A l’aéroport, une réception digne d’un chef d’état attendait le jeune pirate de l’air, ébahi. Un comité d’accueil qui comportait rien moins que Kamal Joumblatt, Ministre de l’Intérieur, nationaliste arabe, socialiste de renom et plus tard Héros de l’Union Soviétique, le reçut sous les vivats d’une foule enthousiaste, l’emmena en cortège officiel jusqu’à l’hôtel Saint-Georges, le meilleur hôtel de la ville, où elle l’installa dans une suite avec vue sur mer.
Le lendemain matin, aux aurores, la police vint réveiller le pirate pour l’extraire de sa suite et l’enfermer dans une prison.
Comme je demandai à un ami libanais les raisons de ces voltefaces, il me dit à peu près ceci :
« -L’Etat Libanais est faible, très faible. Le gouvernement, qui est formé de membres venant de plusieurs communautés différentes, chrétiens, arabes, socialistes, conservateurs, ne tient que par ses compromis. D’ailleurs, le pays tout entier ne tient que par des compromis. Eh bien, le sort du pirate de la Caravelle d’Air France est le résultat d’un compromis de ce genre : Hier, on l’accueille en héros, et les arabes sont contents. Aujourd’hui, on le met en prison, et les chrétiens sont contents. Tu vois, c’est une bonne méthode, la méthode libanaise. Tout le monde est content et le Liban vit en paix. »
Quelque mois plus tard, l’attentat palestinien du 1er septembre 1970 contre le roi Hussein de Jordanie déclenchait ce qu’on a appelé Septembre noir, qui ouvrait une longue période de massacres et de destructions dont le Liban peine encore à se relever.

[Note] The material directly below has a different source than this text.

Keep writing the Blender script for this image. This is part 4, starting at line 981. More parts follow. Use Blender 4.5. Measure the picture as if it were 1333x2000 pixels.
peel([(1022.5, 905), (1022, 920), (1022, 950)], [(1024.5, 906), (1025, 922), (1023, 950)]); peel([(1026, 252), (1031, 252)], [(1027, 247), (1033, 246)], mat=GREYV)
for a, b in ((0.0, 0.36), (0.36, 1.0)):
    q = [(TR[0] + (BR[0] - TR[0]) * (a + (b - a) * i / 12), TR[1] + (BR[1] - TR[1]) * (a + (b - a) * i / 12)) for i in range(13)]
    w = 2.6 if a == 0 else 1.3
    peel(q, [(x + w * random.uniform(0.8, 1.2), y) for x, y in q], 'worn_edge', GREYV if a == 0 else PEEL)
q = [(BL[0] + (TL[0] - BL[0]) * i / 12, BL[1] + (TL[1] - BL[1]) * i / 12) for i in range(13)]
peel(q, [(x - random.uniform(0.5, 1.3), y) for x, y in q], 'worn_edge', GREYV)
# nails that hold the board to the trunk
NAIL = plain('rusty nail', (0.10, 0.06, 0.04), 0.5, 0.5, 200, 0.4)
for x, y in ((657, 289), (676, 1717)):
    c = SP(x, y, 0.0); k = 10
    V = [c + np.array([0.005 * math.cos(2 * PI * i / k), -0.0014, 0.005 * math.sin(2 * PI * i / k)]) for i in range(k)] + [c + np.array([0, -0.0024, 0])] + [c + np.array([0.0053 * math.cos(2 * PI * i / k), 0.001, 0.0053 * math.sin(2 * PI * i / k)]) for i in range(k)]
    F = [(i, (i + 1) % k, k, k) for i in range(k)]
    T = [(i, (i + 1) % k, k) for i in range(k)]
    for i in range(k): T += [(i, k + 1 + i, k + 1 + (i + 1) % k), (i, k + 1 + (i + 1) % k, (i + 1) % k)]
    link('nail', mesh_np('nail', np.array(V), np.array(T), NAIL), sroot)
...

Eh bien, je ne sais pas vous, mais moi, cette indécision, ces voltefaces, ces compromissions, ça me fait penser à des trucs.

2 réflexions sur « Reculer pour mieux reculer (Critique aisée n°77) »

  1. Houellebecq est donc allé trop loin… (Becq Héloin!)
    Pas besoin de se soumettre à un ‘Califat wahabite made in Saoudia,’ le Liban de Philippe fait très bien l’affaire!

    La vie n’est faite que de compromis qui font que nous sommes jamais nous-mêmes. C’est pourquoi les crises d’identité se succèdent en cascades et fournissent une source d’inspiration intarissable aux populistes!
    Ça va de l’interdépendance du couple à celle des habitants de toute la planète qui, de ce fait, ne sera jamais la ‘Terre Patrie’ dont Morin me fait rêver pour vos petits enfants!